Because a growing number of North American Internet users are having conversations over the net–using Voice over Internet Protocol (VoIP)–the FCC ruled that government officials should be able to tap Internet connections. An estimated three-million Americans use VoIP–which lets you talk cheaply over the Internet as if you were using a telephone–and 29,000 Canadians. But police argue that some of those users are criminals and terrorists, embracing the fast-growing technology because it isn’t vulnerable to the wiretap surveillance cops use on phones.
As of November, VoIP providers have 18 months to comply with new FCC rules by creating a back door for police to intercept Internet phone calls. Ottawa is currently considering implementing similar rules here. But in order to get at the phone calls, the police will have to intercept all the transmissions going to and from computers first– e-mails, website visits, et cetera–and sort it out afterward, says Robert Schell, director of network operations with Shift Communications, a Calgary-based VoIP provider.

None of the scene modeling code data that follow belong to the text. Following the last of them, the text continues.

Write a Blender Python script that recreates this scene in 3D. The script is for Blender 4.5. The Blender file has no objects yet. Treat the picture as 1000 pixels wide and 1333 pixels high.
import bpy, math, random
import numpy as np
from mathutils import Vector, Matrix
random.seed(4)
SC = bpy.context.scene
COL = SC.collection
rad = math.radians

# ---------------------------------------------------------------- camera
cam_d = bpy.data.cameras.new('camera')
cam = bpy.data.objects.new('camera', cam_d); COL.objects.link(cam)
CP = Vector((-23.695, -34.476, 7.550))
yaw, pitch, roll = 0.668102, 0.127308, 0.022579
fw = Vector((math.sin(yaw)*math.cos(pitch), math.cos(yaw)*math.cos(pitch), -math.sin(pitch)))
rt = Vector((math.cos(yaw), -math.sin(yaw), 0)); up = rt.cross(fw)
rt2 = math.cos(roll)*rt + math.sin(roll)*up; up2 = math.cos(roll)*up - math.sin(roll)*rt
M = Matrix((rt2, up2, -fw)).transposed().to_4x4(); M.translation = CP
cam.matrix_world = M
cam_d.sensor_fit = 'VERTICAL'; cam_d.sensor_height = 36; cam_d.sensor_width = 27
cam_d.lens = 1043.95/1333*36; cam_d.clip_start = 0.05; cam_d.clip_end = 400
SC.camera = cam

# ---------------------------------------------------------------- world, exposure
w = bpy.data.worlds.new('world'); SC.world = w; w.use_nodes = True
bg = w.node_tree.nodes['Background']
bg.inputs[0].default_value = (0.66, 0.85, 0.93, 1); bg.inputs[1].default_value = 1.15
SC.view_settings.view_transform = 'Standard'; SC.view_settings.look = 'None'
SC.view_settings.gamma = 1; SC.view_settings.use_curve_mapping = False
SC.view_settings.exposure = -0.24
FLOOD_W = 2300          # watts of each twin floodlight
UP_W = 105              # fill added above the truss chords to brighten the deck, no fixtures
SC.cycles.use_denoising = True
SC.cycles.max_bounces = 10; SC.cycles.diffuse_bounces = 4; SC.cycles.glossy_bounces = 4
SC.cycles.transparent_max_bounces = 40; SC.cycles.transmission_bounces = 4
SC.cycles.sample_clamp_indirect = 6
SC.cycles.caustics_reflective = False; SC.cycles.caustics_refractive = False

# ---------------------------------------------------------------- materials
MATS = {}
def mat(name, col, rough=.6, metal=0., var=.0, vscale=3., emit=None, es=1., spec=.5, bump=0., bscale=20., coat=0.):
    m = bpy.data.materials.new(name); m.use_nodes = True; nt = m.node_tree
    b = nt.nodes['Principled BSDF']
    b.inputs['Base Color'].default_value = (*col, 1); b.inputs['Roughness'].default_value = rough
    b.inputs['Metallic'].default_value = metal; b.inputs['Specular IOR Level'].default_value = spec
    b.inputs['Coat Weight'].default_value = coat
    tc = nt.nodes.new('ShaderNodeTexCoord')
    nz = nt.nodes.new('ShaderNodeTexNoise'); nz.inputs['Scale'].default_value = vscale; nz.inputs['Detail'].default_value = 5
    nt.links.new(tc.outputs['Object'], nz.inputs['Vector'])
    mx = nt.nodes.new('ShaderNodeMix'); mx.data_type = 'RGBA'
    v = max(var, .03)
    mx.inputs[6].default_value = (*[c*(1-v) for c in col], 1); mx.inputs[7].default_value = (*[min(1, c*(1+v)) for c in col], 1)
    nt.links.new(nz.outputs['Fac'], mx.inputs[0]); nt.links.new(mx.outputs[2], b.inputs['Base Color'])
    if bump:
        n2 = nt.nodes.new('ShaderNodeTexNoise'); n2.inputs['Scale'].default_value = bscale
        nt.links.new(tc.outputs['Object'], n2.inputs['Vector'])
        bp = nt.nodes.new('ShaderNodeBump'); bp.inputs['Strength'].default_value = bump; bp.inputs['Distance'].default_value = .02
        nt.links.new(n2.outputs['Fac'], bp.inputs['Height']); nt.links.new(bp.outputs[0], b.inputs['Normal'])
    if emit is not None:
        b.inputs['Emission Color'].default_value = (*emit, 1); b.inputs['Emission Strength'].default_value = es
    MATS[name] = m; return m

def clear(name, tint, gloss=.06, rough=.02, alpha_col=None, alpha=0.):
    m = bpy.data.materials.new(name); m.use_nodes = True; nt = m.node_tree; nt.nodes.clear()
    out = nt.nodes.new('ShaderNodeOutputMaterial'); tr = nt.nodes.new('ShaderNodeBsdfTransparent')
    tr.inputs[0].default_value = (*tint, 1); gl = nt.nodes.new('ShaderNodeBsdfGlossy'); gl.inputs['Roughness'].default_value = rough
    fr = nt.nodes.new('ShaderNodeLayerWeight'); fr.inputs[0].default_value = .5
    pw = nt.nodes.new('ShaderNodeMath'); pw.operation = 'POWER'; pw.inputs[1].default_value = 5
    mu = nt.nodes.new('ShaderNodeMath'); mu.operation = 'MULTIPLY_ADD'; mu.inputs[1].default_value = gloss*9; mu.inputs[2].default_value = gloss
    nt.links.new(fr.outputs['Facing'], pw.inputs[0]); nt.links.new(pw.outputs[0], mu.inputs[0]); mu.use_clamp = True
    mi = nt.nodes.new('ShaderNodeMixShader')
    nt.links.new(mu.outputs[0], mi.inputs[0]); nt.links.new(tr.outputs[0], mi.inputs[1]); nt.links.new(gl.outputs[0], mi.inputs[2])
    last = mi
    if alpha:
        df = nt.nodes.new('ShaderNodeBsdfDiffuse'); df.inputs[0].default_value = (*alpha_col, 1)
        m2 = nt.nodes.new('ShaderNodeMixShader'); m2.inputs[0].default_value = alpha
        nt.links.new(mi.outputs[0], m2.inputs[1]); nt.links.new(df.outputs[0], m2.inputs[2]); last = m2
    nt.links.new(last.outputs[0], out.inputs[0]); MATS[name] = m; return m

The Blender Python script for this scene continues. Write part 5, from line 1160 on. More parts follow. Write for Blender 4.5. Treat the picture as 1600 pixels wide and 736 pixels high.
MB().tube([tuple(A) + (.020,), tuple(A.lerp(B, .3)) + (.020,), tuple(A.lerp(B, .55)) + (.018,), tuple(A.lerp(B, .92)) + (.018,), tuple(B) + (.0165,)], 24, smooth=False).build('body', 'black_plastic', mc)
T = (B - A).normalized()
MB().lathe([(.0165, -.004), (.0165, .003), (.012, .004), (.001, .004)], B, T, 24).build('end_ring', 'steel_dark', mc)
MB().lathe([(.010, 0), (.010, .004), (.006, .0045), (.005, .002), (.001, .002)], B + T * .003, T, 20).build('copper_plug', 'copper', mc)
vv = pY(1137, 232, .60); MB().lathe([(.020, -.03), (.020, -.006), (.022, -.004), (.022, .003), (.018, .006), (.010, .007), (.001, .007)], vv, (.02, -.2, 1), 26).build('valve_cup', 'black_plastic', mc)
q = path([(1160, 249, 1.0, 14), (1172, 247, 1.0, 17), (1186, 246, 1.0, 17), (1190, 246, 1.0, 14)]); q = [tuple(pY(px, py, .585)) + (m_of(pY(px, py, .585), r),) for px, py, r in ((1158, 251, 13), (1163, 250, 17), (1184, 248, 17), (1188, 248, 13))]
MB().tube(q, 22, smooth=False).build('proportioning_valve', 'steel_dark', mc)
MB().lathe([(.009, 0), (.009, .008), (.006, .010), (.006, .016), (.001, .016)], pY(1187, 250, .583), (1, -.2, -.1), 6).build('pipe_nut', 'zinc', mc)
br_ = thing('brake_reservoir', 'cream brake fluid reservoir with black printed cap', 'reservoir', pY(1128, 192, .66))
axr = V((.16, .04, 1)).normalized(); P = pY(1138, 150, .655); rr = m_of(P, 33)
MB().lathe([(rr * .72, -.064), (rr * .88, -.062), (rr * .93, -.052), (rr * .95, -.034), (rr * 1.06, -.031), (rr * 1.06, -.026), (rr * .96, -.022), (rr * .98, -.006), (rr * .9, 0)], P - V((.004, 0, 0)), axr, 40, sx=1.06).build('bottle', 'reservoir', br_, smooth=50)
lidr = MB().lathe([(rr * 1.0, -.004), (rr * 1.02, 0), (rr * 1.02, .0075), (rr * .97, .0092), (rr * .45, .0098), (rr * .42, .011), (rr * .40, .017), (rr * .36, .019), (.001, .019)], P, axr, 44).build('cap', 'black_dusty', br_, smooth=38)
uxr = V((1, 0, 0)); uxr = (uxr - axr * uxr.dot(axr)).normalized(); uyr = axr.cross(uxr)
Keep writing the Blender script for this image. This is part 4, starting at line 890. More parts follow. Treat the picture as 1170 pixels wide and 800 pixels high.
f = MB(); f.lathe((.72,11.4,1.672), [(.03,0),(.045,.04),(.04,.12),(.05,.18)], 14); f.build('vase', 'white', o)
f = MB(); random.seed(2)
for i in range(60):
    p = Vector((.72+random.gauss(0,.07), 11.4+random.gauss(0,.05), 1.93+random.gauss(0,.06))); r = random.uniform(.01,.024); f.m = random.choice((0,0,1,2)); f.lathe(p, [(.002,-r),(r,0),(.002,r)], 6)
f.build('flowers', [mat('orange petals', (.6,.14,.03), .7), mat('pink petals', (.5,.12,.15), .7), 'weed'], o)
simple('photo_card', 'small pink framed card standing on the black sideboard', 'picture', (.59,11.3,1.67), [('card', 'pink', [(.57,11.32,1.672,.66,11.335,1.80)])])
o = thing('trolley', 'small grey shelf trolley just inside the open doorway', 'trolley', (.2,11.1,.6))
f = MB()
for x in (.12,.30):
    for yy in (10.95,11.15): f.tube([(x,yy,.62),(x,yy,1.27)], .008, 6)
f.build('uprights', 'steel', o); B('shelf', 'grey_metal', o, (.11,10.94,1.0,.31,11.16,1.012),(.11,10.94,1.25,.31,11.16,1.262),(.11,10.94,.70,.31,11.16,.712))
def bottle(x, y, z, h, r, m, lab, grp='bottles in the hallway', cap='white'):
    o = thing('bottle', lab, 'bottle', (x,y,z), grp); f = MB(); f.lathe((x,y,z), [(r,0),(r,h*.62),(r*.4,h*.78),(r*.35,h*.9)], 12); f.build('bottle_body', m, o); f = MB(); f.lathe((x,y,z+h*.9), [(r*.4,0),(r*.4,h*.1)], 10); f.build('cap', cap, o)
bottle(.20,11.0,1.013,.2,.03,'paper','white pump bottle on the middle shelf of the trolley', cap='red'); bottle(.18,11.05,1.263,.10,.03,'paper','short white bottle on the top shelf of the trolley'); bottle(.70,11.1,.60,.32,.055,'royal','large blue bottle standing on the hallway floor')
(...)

That’s raised the hackles of anti-censorship groups, who see the move as a dangerous form of state control. The Electronic Frontier Foundation, a San Francisco-based group that lobbies for digital rights, and other like-minded groups have filed a petition with the U.S. Congress to have the FCC’s September ruling reviewed on the grounds that it ventures outside the agency’s authority. Congress specifically excluded the Internet from police surveillance abilities in the 1994 Communications Assistance for Law Enforcement Act.
Rebecca Jeschke, media co-ordinator with EFF, notes that there’s plenty at stake for Internet users. The same back door created for cops to get inside your Internet might be used by others, too. “If you make it easier for law enforcement to tap VoIP and ISPs [Internet service providers], then it becomes much easier for hackers to get in,” says Jeschke. She adds, once government starts making rules about the way technologies are designed, innovation goes “out the door,” as companies are discouraged from developing and marketing Internet products with better security features. Last month, Internet-privacy guru Phil Zimmerman launched zFone, a software designed to securely encrypt VoIP transmissions, but it could one day be illegal. (Zimmerman’s run into this sort of thing before: when he developed a powerful e-mail encryption scheme in 1991, he was investigated by the government.)
The Internet is cherished by its fans specifically because it’s an unfettered forum for free expression, says Jeschke. “Any hint that people are trying to ferret out what’s going on or what people are saying, anonymously or not, has a highly chilling effect on speech.” So much of the technology being developed is designed to empower the individual. Maybe that’s what really has governments worried.
[This article appeared in the November 28, 2005 issue of the Western Standard.]